REQUIREMENTS
Lines before the one containing "mid = t.noise(cz, 2.6, 5, 0.68)" are left out; copy that line and every later line through the end of the data exactly.
* Begin *
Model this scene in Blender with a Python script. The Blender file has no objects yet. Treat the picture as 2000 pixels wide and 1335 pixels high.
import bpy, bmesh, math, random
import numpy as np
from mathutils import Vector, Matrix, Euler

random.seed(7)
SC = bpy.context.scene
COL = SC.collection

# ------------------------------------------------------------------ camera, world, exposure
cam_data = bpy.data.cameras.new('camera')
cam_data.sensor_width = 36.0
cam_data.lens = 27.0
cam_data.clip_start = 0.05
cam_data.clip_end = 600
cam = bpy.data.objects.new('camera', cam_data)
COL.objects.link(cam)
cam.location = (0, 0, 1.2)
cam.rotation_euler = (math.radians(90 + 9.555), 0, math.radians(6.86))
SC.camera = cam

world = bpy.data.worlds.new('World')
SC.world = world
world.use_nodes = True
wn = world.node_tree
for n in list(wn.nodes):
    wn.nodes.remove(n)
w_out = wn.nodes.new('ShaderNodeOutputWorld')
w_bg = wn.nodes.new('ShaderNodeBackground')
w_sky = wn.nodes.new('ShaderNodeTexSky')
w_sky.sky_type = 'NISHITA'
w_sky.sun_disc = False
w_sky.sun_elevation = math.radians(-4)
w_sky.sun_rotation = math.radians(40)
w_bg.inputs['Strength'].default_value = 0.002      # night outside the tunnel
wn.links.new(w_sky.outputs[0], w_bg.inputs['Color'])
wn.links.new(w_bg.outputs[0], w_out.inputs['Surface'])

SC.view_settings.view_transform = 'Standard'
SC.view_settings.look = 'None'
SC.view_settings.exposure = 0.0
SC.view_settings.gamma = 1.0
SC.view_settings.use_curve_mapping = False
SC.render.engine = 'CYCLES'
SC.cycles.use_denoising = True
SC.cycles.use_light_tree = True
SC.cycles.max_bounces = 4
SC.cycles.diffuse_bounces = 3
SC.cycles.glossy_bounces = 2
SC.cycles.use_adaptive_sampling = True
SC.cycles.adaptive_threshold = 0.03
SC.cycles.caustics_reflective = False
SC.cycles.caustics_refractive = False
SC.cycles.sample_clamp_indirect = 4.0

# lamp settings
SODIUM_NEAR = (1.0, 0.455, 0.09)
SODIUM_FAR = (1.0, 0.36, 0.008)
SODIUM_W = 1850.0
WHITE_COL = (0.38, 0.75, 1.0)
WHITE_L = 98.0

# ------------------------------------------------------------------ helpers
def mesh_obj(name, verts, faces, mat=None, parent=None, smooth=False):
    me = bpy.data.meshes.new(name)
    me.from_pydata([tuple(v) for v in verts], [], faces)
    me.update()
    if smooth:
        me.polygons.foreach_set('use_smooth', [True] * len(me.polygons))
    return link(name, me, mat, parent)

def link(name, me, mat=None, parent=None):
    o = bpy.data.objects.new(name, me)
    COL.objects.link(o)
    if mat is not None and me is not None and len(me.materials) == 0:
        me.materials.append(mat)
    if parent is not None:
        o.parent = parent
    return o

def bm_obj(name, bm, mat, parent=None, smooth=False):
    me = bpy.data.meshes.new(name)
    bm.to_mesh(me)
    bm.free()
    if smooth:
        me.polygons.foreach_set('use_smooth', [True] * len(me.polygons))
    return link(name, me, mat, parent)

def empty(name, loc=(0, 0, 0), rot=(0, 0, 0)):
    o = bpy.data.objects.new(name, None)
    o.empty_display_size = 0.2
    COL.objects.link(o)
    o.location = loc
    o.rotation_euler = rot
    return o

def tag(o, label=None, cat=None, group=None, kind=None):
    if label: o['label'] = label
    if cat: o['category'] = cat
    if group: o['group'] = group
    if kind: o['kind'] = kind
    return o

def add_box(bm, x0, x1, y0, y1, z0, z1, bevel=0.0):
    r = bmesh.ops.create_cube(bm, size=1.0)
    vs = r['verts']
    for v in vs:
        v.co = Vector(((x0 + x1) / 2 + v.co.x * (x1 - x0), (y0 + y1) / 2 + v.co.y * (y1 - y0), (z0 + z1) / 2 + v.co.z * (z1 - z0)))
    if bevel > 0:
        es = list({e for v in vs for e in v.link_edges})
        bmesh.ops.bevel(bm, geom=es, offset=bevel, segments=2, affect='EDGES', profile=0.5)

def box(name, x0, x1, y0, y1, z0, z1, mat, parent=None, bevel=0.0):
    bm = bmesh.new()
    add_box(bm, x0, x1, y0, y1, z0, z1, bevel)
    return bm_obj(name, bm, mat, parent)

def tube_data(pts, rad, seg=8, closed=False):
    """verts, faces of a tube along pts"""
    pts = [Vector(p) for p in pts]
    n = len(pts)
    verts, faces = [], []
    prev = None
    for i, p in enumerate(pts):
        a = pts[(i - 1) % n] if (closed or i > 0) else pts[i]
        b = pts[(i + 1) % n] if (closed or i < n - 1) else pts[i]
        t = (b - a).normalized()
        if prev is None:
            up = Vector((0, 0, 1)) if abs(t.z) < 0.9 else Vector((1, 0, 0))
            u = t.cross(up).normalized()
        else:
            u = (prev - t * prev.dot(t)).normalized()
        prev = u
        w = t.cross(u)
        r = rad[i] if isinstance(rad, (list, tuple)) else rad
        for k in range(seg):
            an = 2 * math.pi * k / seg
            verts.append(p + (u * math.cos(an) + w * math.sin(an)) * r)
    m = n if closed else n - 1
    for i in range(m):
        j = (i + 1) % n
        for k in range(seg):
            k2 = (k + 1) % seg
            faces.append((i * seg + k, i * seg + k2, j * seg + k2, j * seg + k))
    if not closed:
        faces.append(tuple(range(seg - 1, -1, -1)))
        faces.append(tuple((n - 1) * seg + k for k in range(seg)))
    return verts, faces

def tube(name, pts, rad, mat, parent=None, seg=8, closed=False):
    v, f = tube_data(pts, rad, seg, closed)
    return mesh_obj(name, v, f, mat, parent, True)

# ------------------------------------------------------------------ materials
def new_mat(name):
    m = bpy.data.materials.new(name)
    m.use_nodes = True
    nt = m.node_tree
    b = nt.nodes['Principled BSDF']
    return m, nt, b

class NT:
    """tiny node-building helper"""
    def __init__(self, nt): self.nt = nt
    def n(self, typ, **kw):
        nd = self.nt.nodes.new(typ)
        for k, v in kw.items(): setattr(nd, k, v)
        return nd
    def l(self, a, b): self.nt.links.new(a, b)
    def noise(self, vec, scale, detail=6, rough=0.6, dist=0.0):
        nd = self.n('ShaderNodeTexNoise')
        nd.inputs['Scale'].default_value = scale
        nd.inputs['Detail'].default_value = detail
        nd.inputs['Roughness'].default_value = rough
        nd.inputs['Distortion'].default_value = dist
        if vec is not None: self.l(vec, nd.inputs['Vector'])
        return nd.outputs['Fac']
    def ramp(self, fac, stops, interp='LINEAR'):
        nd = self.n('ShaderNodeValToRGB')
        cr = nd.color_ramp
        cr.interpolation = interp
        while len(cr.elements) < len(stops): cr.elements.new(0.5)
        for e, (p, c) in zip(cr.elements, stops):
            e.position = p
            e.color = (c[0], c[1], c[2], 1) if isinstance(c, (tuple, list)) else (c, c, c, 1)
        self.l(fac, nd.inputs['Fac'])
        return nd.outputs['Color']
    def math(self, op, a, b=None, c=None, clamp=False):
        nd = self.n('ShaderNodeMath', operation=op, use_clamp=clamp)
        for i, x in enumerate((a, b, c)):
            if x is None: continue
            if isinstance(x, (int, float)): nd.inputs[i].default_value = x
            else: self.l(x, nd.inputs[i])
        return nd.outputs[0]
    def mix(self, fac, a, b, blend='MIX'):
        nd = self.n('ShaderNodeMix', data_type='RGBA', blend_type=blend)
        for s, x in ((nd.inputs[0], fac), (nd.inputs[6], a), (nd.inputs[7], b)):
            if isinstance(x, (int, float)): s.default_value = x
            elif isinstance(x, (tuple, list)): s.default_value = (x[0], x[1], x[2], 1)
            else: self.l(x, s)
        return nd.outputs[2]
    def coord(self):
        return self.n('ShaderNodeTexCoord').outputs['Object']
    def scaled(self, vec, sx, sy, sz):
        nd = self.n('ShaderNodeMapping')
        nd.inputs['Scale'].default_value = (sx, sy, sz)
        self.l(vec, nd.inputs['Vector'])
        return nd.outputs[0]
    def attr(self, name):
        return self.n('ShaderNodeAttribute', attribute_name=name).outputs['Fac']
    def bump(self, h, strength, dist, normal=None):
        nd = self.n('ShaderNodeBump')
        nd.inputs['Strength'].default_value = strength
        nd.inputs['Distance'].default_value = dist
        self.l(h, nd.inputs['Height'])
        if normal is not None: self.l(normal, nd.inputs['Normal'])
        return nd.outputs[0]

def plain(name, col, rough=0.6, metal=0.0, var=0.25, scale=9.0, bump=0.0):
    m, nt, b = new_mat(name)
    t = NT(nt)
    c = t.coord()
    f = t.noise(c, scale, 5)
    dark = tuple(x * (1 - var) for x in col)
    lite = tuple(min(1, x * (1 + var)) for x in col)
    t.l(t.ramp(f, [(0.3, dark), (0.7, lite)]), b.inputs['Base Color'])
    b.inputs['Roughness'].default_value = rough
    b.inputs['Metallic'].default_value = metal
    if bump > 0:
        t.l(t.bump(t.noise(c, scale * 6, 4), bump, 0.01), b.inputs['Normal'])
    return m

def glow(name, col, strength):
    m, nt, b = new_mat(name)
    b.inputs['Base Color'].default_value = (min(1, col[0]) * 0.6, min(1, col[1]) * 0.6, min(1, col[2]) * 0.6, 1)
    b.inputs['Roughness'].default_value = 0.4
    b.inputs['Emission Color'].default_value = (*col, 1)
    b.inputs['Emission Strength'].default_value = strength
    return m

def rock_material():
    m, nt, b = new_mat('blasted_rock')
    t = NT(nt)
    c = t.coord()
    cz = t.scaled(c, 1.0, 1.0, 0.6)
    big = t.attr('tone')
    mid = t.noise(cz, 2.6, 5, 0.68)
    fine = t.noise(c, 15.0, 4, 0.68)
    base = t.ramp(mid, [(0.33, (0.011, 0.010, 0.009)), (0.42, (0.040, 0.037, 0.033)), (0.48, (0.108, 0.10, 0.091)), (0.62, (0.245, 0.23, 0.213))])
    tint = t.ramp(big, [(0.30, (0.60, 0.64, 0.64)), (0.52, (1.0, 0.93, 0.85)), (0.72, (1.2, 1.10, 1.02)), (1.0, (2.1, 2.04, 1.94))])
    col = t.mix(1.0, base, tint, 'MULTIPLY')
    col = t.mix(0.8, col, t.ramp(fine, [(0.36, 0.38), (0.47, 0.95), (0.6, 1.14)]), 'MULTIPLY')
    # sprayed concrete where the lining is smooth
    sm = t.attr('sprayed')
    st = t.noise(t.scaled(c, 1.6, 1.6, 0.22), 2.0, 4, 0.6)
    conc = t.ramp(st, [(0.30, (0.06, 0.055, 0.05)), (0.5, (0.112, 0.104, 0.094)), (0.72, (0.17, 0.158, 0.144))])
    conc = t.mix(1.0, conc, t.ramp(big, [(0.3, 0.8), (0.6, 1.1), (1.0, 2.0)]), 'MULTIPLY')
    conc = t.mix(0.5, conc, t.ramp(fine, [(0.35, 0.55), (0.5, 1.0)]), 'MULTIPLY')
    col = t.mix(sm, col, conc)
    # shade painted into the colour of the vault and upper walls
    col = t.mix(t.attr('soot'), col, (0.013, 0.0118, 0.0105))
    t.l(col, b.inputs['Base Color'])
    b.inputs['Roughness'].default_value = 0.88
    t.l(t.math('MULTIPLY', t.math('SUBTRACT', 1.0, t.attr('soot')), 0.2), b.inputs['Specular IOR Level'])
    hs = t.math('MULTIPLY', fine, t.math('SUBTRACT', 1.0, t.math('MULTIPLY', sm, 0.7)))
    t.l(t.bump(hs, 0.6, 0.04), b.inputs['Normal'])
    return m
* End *
WRITTEN ANSWER
    mid = t.noise(cz, 2.6, 5, 0.68)
    fine = t.noise(c, 15.0, 4, 0.68)
    base = t.ramp(mid, [(0.33, (0.011, 0.010, 0.009)), (0.42, (0.040, 0.037, 0.033)), (0.48, (0.108, 0.10, 0.091)), (0.62, (0.245, 0.23, 0.213))])
    tint = t.ramp(big, [(0.30, (0.60, 0.64, 0.64)), (0.52, (1.0, 0.93, 0.85)), (0.72, (1.2, 1.10, 1.02)), (1.0, (2.1, 2.04, 1.94))])
    col = t.mix(1.0, base, tint, 'MULTIPLY')
    col = t.mix(0.8, col, t.ramp(fine, [(0.36, 0.38), (0.47, 0.95), (0.6, 1.14)]), 'MULTIPLY')
    # sprayed concrete where the lining is smooth
    sm = t.attr('sprayed')
    st = t.noise(t.scaled(c, 1.6, 1.6, 0.22), 2.0, 4, 0.6)
    conc = t.ramp(st, [(0.30, (0.06, 0.055, 0.05)), (0.5, (0.112, 0.104, 0.094)), (0.72, (0.17, 0.158, 0.144))])
    conc = t.mix(1.0, conc, t.ramp(big, [(0.3, 0.8), (0.6, 1.1), (1.0, 2.0)]), 'MULTIPLY')
    conc = t.mix(0.5, conc, t.ramp(fine, [(0.35, 0.55), (0.5, 1.0)]), 'MULTIPLY')
    col = t.mix(sm, col, conc)
    # shade painted into the colour of the vault and upper walls
    col = t.mix(t.attr('soot'), col, (0.013, 0.0118, 0.0105))
    t.l(col, b.inputs['Base Color'])
    b.inputs['Roughness'].default_value = 0.88
    t.l(t.math('MULTIPLY', t.math('SUBTRACT', 1.0, t.attr('soot')), 0.2), b.inputs['Specular IOR Level'])
    hs = t.math('MULTIPLY', fine, t.math('SUBTRACT', 1.0, t.math('MULTIPLY', sm, 0.7)))
    t.l(t.bump(hs, 0.6, 0.04), b.inputs['Normal'])
    return m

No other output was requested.